NavList:
A Community Devoted to the Preservation and Practice of Celestial Navigation and Other Methods of Traditional Wayfinding
From: Gary LaPook
Date: 2020 Sep 15, 11:29 -0700
For a low altitude observation ~ 0° the radius of the circle is 5,400 nm. The circumfrence is 33,929 nm so one degree along that circumfrence 94 nm. From where would you plot that azimuth? You can't do it from your AP but must do it from the GP. The scale errors would not allow much accuracy. However, you can establish an "Estimated Position" or MPP, Most Probable Position, by dropping a perpendicular from the DR to the LOP. However this is NOT a fix since any error or uncertainty in the DR is carried forward onto the MPP. If you use your DR as your AP (Bygrave slide rule, HO 211, HO 208, etc. but not HO 249 or HO 229) then the intersection of the azimuth line with the LOP is automatically your MPP. In flight navigation it is standard to allow for a DR error of 10% of the distance flown but I have never seen a similar estimate for DR uncertainty in marine navigation.
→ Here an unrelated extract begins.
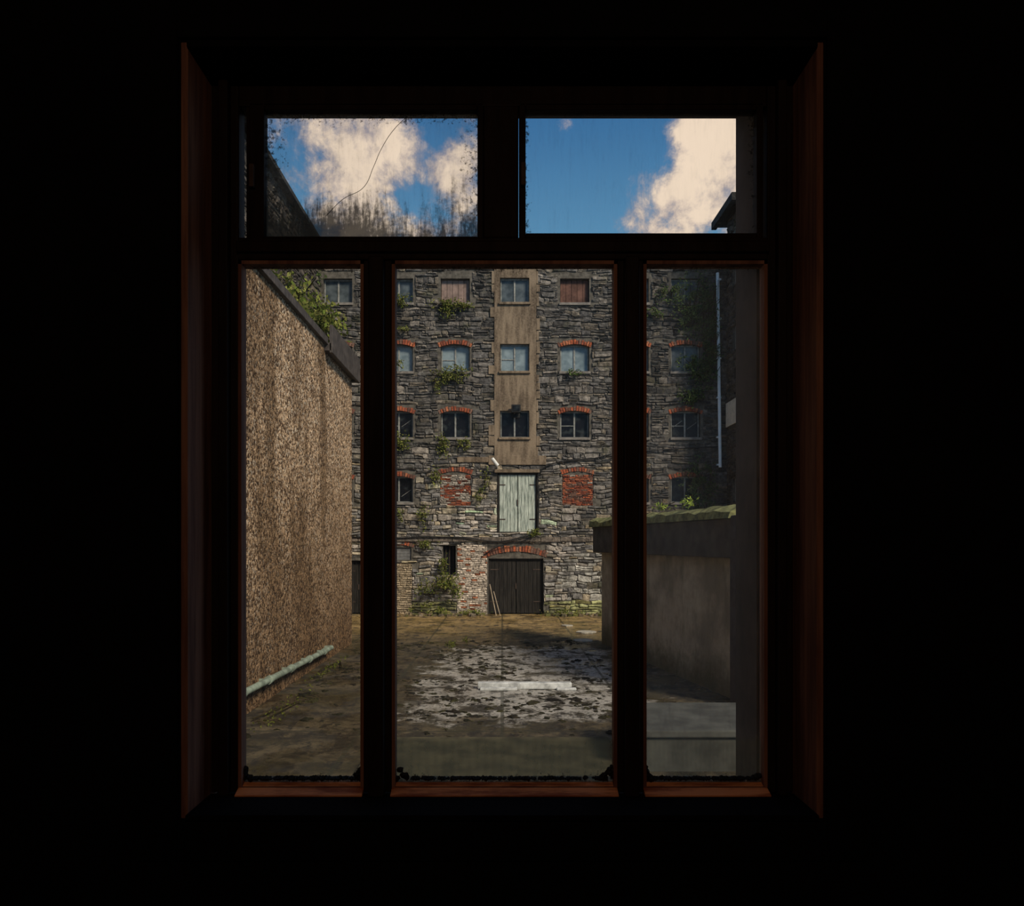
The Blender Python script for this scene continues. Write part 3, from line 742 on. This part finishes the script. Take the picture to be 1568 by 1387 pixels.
# ================================================================ sky + light
w=bpy.data.worlds.new('World');S.world=w;w.use_nodes=True;nt=w.node_tree
for n in list(nt.nodes): nt.nodes.remove(n)
N=NT(nt)
tc=N.n('ShaderNodeTexCoord').outputs['Generated'];sp=N.n('ShaderNodeSeparateXYZ');N.l(tc,sp.inputs[0])
el=sp.outputs[2]
base=N.mix(N.ramp(el,.32,.56),(.12,.31,.50),(.035,.14,.33))
n1=N.noise(tc,9,10,.62,.3);n2=N.noise(tc,24,9,.68,.2)
dens=N.math('ADD',N.math('MULTIPLY',n1,1.7),N.math('MULTIPLY',n2,.7))
dens=N.math('SUBTRACT',dens,.73)
def blob(u,v,rad,amt):
    d=Vector((u-769,1100,830-v)).normalized()
    vm=N.n('ShaderNodeVectorMath',operation='DISTANCE');N.l(tc,vm.inputs[0]);vm.inputs[1].default_value=d
    return N.math('MULTIPLY',N.ramp(vm.outputs['Value'],0,rad,1,0),amt)
for u,v,r,a in[(1085,225,.095,.42),(1010,350,.09,.32),(1070,330,.07,.18),(870,260,.17,-.45),(540,215,.12,.22),(600,230,.07,.14),(470,230,.10,.06),(540,340,.12,.22),(700,345,.09,.26),(695,255,.055,.28),(665,195,.06,-.22),(630,300,.06,-.16),(990,190,.07,-.18),(430,240,.05,-.12),(865,192,.03,.5)]:
    dens=N.math('ADD',dens,blob(u,v,r,a))
mask=N.ramp(dens,.42,.76)
shade=N.ramp(N.math('ADD',dens,N.math('MULTIPLY',n2,.8)),.85,1.35)
cl=N.mix(shade,(.34,.29,.31),(.95,.76,.58))
col=N.mix(N.math('MULTIPLY',mask,.95),base,cl)
bg=N.n('ShaderNodeBackground');N.l(col,bg.inputs[0]);bg.inputs[1].default_value=1.0
o=N.n('ShaderNodeOutputWorld');N.l(bg.outputs[0],o.inputs[0])
sl=bpy.data.lights.new('sun','SUN');sl.energy=3.9;sl.color=(1,.88,.70);sl.angle=math.radians(14)
so=bpy.data.objects.new('sun',sl);S.collection.objects.link(so)
so.rotation_euler=Vector((-.55,.58,-.60)).to_track_quat('-Z','Y').to_euler()

cd=bpy.data.cameras.new('camera');co=bpy.data.objects.new('camera',cd);S.collection.objects.link(co)
co.location=(0,0,3);co.rotation_euler=(math.radians(90),0,0)
cd.sensor_width=36;cd.lens=36*1100/1568;cd.shift_x=15/1568;cd.shift_y=136.5/1568;cd.clip_start=.05;cd.clip_end=200
S.camera=co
But using this estimate, then after a day of sailing without a fix the uncertainty circle would be about 12 NM radius so you can mark out along the LOP that estimate both to the right and left of the MPP and you are unlikly to be further out along the LOP. And you should remember that the LOP is thick, about 1.5 nm on each side of the plotted line to allow for commonly accepted accuracy in celestial observations.